On Sat, Apr 16, 2005 at 03:54:45AM +0200, Adrian Bunk wrote:
> Currently, this works and this documentation is shipped with gcc. But 
> post-sarge this documentation will move to non-free.

And that's fine.  If you need non-free stuff, install it from non-free.
That's why it exists; to allow packaging things that are important to
some people, but not free--such as the gcc manual.

> The second point might only be a minor nuisance for me, but the first 
> one will tell me that Debian would be much less usable if I wouldn't use 
> non-free.
> 
> Is this wanted?

The (exact!) same argument has been applied to lots of useful non-free
software, such as Qmail, several important Java implementations, BitKeeper,
and (some years back) Netscape.  The argument is consistently and
resoundingly rejected for those works.  Why should it be accepted for
documentation?

Being in non-free isn't a condemnation.  It means the contents are not
Free, and it's up to the user to decide whether to use it anyway.  Having
GFDL documentation in main does not *make* it free.

> And teaching people that in many cases non-free is a required component 
> for them doesn't help free software. Today, you can tell a user that 

GFDL documentation is non-free.  Teaching people that freedom is important
only so long as it's convenient, and that freedom is willingly sacrificed
at the FSF's whim, will *cripple* free software.

> What do you win by moving things to non-free?

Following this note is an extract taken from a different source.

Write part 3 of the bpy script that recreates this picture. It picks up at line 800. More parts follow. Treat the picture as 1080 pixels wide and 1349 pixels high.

You inform people that what they're using is not Free.  That's a fundamental
purpose of non-free: to be able to make some important but non-free pieces
available to users, while allowing users to know that some of the stuff
they're using is non-free, if they care.

You present some incredibly strange arguments: you're not arguing that the
gcc manual is Free, but instead, apparently, saying "we shouldn't move non-
free stuff to non-free because it teaches people that they need non-free
things".  Here's a tip: it's a *good thing* to teach people that they
still need non-free things, if it's the truth; it just might inspire
people to create free versions, or convince the FSF to free up their works.
That's a fundamental reason for separating non-free, and that's never changed.